Doormat

Apr. 10th, 2003 11:05 pm
eggwards: (bearded Mike)
[personal profile] eggwards
Last night I mailed off a birthday card to my my friend Matt. Matt was born on April 15th, which would be a bigger deal if he wasn't born in Britain. He's a British-Texan.

I've written about him and his wife, Lisa, before, but it's been a while. I haven't seen them since early this year when we went to see The Two Towers. I haven't seen of heard from them since...and part of this is my stubborn will.

There's two things at work here...first, he's found a new group of friends in his Christian, Fundamentalist Church. It's all Promise Keepers and Bible study groups. It also helps that most of that group is married couples.

Obviously big, single, gay, agnostic Mike is a square peg in a well-rounded believer's hole.

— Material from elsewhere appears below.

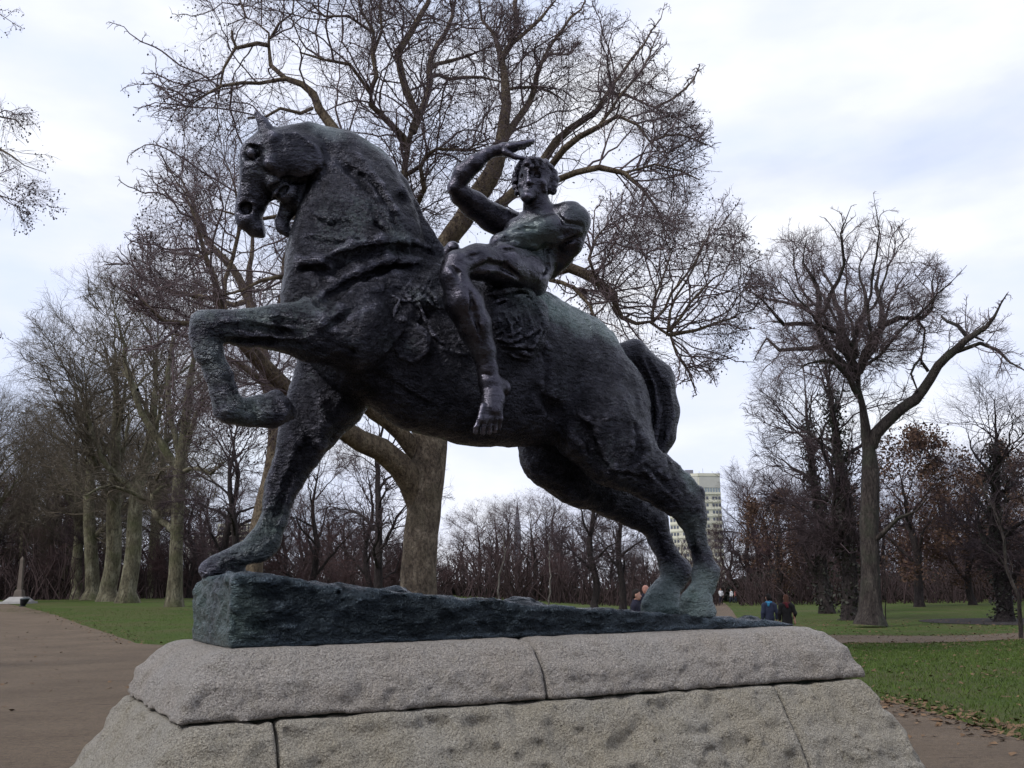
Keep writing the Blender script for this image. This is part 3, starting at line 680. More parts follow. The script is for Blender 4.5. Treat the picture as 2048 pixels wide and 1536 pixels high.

Second, I realized that I was doing all of the reaching out-I would always call, asking to go out, dinner, a movie, something. I'm the single one with an empty apartment and boring life. Matt has a wife and the circle of love that is his little church.

So, several weeks ago, when he didn't want to go out for the umpteenth time, I decided to play a stupid, childish game. I'd let him come to me. I'd wait.

I'm losing this game.

But it brings me to one of my biggest worries. I'm always worried that I'm being a bother and a pest. Since I always seem to be the needier person, I'm always looking to connect, to be a friend, to be, well, special. I want to go out, I want to do something I want a life. Certainly I have times where I need some peace and quiet, but I can find that easily enough.

I feel like if I make that call, or click that IM message, that I'm bothering someone else...so I try to do it sparingly, when I really want to make the connection. I always fear that somewhere, behind the scenes, they want to tell me to go away, to stop bothering them. Irrational? Maybe. I have these crazy fears.

I want to be able to do more, get out more, and spend more time with friends, but I'd be imposing. Perhaps I just need a larger circle here in Houston.

Geez, sounding desperate again. Well, whatever, I'm making a fool of myself as we speak. Enough.

friends ...

Date: 2003-04-11 07:33 am (UTC)
From: [identity profile] houstongwm.livejournal.com
one of the hardest parts of coming out to me was the number of my friendships that passed into oblivion or changed ... several people that i felt i had been very close to responded to my coming out with bible verses or out right hatred and have not spoken to me since. several others responded that it was something they had already known and that it didn't make a difference - but quite obviously it did as they pulled away ... a smaller set it really did not make a difference too - but over the years as they have gotten married and had children and i remained single or invovled with another man - we've just grown apart ... changing relationships is a part of life - although one i'm not always thrilled with.

like you - i feel like i am usually the glue that holds things together - the one that makes the phone calls - that does the including ... part of that is probably because to a large degree i think i am generally more a solitary spirit ... i enjoy my alone time ... but i also enjoy the social time ... sometimes it's hard for me to do one or the other - based on what i'm dealing with at the time ... right now i'm being social because i don't trust myself to be alone ... i spend WAY too much time thinking about the newest relationship in my life which is NOT functioning very well at the moment ...

a few friends that i was close to for many years - i stayed close to because i did most of the connecting ... several years ago i realized that *I* did ALL the phone calls and decided to wait for the phone to ring ... i'm still waiting ... he's moved twice since then and i don't have a current phone number ... there have been a few times since that i would have called but have not been able to ... letting go is hard ... i've never been good at it ... but then i question myself - is it SUPPOSED to be easy?